== Provided material ==
- - - - -

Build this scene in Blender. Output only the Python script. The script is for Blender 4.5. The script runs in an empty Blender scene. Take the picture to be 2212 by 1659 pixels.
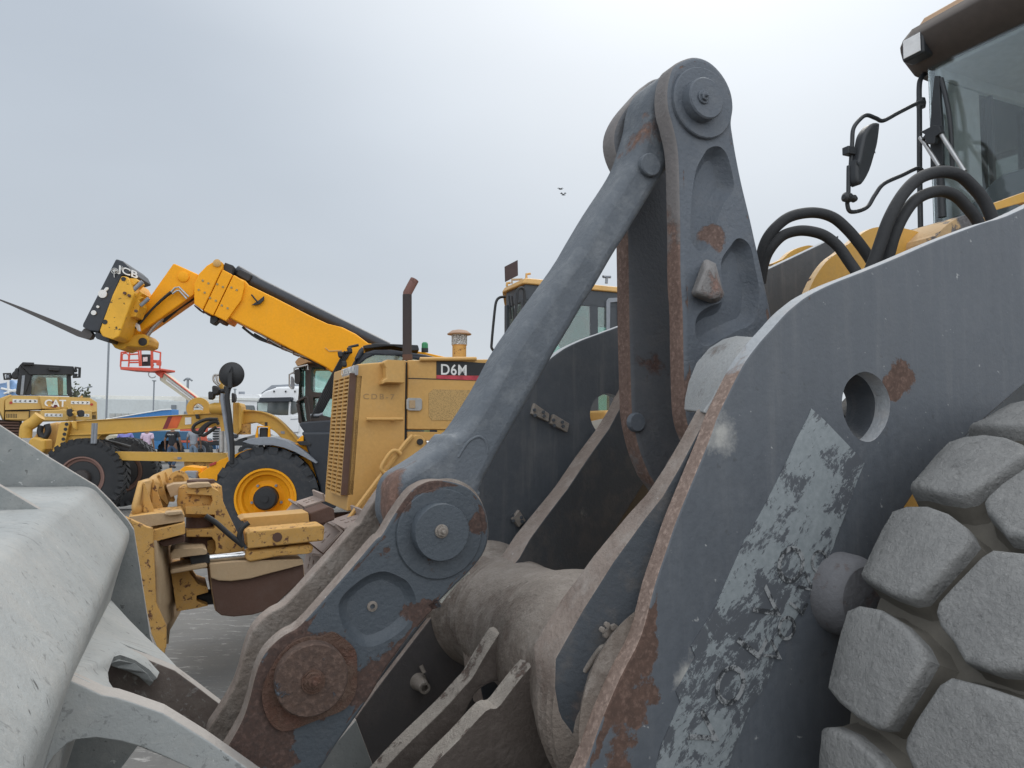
import bpy, bmesh, math, random
from mathutils import Vector, Matrix
from mathutils.geometry import tessellate_polygon
random.seed(7)
S = bpy.context.scene
COL = S.collection
# ---------------------------------------------------------------- camera, world, sun
F_, CX, CY = 1600.0, 1106.0, 829.5
PITCH = math.atan(100.5/1600)
CAMZ = 1.55
cam = bpy.data.cameras.new("camera"); camo = bpy.data.objects.new("camera", cam); COL.objects.link(camo)
camo.location = (0, 0, CAMZ); camo.rotation_euler = (math.pi/2 + PITCH, 0, 0)
cam.sensor_width = 36; cam.lens = 36*F_/2212; cam.clip_end = 4000; cam.clip_start = .02
S.camera = camo
S.view_settings.view_transform = 'Standard'; S.view_settings.look = 'None'; S.view_settings.gamma = 1
S.view_settings.exposure = 0.5
SUN_AZ, SUN_EL = math.radians(17), math.radians(48)
sdir = Vector((math.sin(SUN_AZ)*math.cos(SUN_EL), math.cos(SUN_AZ)*math.cos(SUN_EL), math.sin(SUN_EL)))
w = bpy.data.worlds.new("World"); S.world = w; w.use_nodes = True
nt = w.node_tree; nt.nodes.clear()
def wn(t, **k):
    n = nt.nodes.new(t)
    for a, b in k.items(): setattr(n, a, b)
    return n
sky = wn('ShaderNodeTexSky', sky_type='NISHITA', sun_disc=False, sun_elevation=SUN_EL, sun_rotation=SUN_AZ,
         air_density=1.5, dust_density=6.0, ozone_density=1.0)
tc = wn('ShaderNodeTexCoord')
dot = wn('ShaderNodeVectorMath', operation='DOT_PRODUCT'); dot.inputs[1].default_value = sdir
nt.links.new(tc.outputs['Generated'], dot.inputs[0])
glow = wn('ShaderNodeMapRange', interpolation_type='SMOOTHSTEP'); glow.inputs[1].default_value = .74; glow.inputs[2].default_value = 1.02
nt.links.new(dot.outputs['Value'], glow.inputs[0])
sep = wn('ShaderNodeSeparateXYZ'); nt.links.new(tc.outputs['Generated'], sep.inputs[0])
cr = wn('ShaderNodeValToRGB'); nt.links.new(sep.outputs['Z'], cr.inputs[0])
e = cr.color_ramp.elements; e[0].position = 0.0; e[0].color = (.50, .535, .57, 1); e[1].position = 1; e[1].color = (.52, .56, .61, 1)
for p, c in ((.06, (.50, .54, .58, 1)), (.2, (.405, .45, .505, 1)), (.45, (.38, .43, .495, 1))):
    q = cr.color_ramp.elements.new(p); q.color = c
nz = wn('ShaderNodeTexNoise'); nz.inputs['Scale'].default_value = 1.6; nz.inputs['Detail'].default_value = 5; nz.inputs['Roughness'].default_value = .5
mpn = wn('ShaderNodeMapping'); mpn.inputs['Scale'].default_value = (1, 1, 2.2)
nt.links.new(tc.outputs['Generated'], mpn.inputs[0]); nt.links.new(mpn.outputs[0], nz.inputs['Vector'])
mr = wn('ShaderNodeMapRange'); mr.inputs[1].default_value = .3; mr.inputs[2].default_value = .7; mr.inputs[3].default_value = .95; mr.inputs[4].default_value = 1.06
nt.links.new(nz.outputs['Fac'], mr.inputs[0])
m1 = wn('ShaderNodeVectorMath', operation='SCALE'); nt.links.new(cr.outputs[0], m1.inputs[0]); nt.links.new(mr.outputs[0], m1.inputs['Scale'])
gl = wn('ShaderNodeVectorMath', operation='SCALE'); gl.inputs[0].default_value = (.29, .285, .27); nt.links.new(glow.outputs[0], gl.inputs['Scale'])
ad = wn('ShaderNodeVectorMath', operation='ADD'); nt.links.new(m1.outputs[0], ad.inputs[0]); nt.links.new(gl.outputs[0], ad.inputs[1])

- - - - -

== What to work on ==
Extract all the data above exactly, excluding every picture.

== Reply to the exercise ==
Build this scene in Blender. Output only the Python script. The script is for Blender 4.5. The script runs in an empty Blender scene. Take the picture to be 2212 by 1659 pixels.
import bpy, bmesh, math, random
from mathutils import Vector, Matrix
from mathutils.geometry import tessellate_polygon
random.seed(7)
S = bpy.context.scene
COL = S.collection
# ---------------------------------------------------------------- camera, world, sun
F_, CX, CY = 1600.0, 1106.0, 829.5
PITCH = math.atan(100.5/1600)
CAMZ = 1.55
cam = bpy.data.cameras.new("camera"); camo = bpy.data.objects.new("camera", cam); COL.objects.link(camo)
camo.location = (0, 0, CAMZ); camo.rotation_euler = (math.pi/2 + PITCH, 0, 0)
cam.sensor_width = 36; cam.lens = 36*F_/2212; cam.clip_end = 4000; cam.clip_start = .02
S.camera = camo
S.view_settings.view_transform = 'Standard'; S.view_settings.look = 'None'; S.view_settings.gamma = 1
S.view_settings.exposure = 0.5
SUN_AZ, SUN_EL = math.radians(17), math.radians(48)
sdir = Vector((math.sin(SUN_AZ)*math.cos(SUN_EL), math.cos(SUN_AZ)*math.cos(SUN_EL), math.sin(SUN_EL)))
w = bpy.data.worlds.new("World"); S.world = w; w.use_nodes = True
nt = w.node_tree; nt.nodes.clear()
def wn(t, **k):
    n = nt.nodes.new(t)
    for a, b in k.items(): setattr(n, a, b)
    return n
sky = wn('ShaderNodeTexSky', sky_type='NISHITA', sun_disc=False, sun_elevation=SUN_EL, sun_rotation=SUN_AZ,
         air_density=1.5, dust_density=6.0, ozone_density=1.0)
tc = wn('ShaderNodeTexCoord')
dot = wn('ShaderNodeVectorMath', operation='DOT_PRODUCT'); dot.inputs[1].default_value = sdir
nt.links.new(tc.outputs['Generated'], dot.inputs[0])
glow = wn('ShaderNodeMapRange', interpolation_type='SMOOTHSTEP'); glow.inputs[1].default_value = .74; glow.inputs[2].default_value = 1.02
nt.links.new(dot.outputs['Value'], glow.inputs[0])
sep = wn('ShaderNodeSeparateXYZ'); nt.links.new(tc.outputs['Generated'], sep.inputs[0])
cr = wn('ShaderNodeValToRGB'); nt.links.new(sep.outputs['Z'], cr.inputs[0])
e = cr.color_ramp.elements; e[0].position = 0.0; e[0].color = (.50, .535, .57, 1); e[1].position = 1; e[1].color = (.52, .56, .61, 1)
for p, c in ((.06, (.50, .54, .58, 1)), (.2, (.405, .45, .505, 1)), (.45, (.38, .43, .495, 1))):
    q = cr.color_ramp.elements.new(p); q.color = c
nz = wn('ShaderNodeTexNoise'); nz.inputs['Scale'].default_value = 1.6; nz.inputs['Detail'].default_value = 5; nz.inputs['Roughness'].default_value = .5
mpn = wn('ShaderNodeMapping'); mpn.inputs['Scale'].default_value = (1, 1, 2.2)
nt.links.new(tc.outputs['Generated'], mpn.inputs[0]); nt.links.new(mpn.outputs[0], nz.inputs['Vector'])
mr = wn('ShaderNodeMapRange'); mr.inputs[1].default_value = .3; mr.inputs[2].default_value = .7; mr.inputs[3].default_value = .95; mr.inputs[4].default_value = 1.06
nt.links.new(nz.outputs['Fac'], mr.inputs[0])
m1 = wn('ShaderNodeVectorMath', operation='SCALE'); nt.links.new(cr.outputs[0], m1.inputs[0]); nt.links.new(mr.outputs[0], m1.inputs['Scale'])
gl = wn('ShaderNodeVectorMath', operation='SCALE'); gl.inputs[0].default_value = (.29, .285, .27); nt.links.new(glow.outputs[0], gl.inputs['Scale'])
ad = wn('ShaderNodeVectorMath', operation='ADD'); nt.links.new(m1.outputs[0], ad.inputs[0]); nt.links.new(gl.outputs[0], ad.inputs[1])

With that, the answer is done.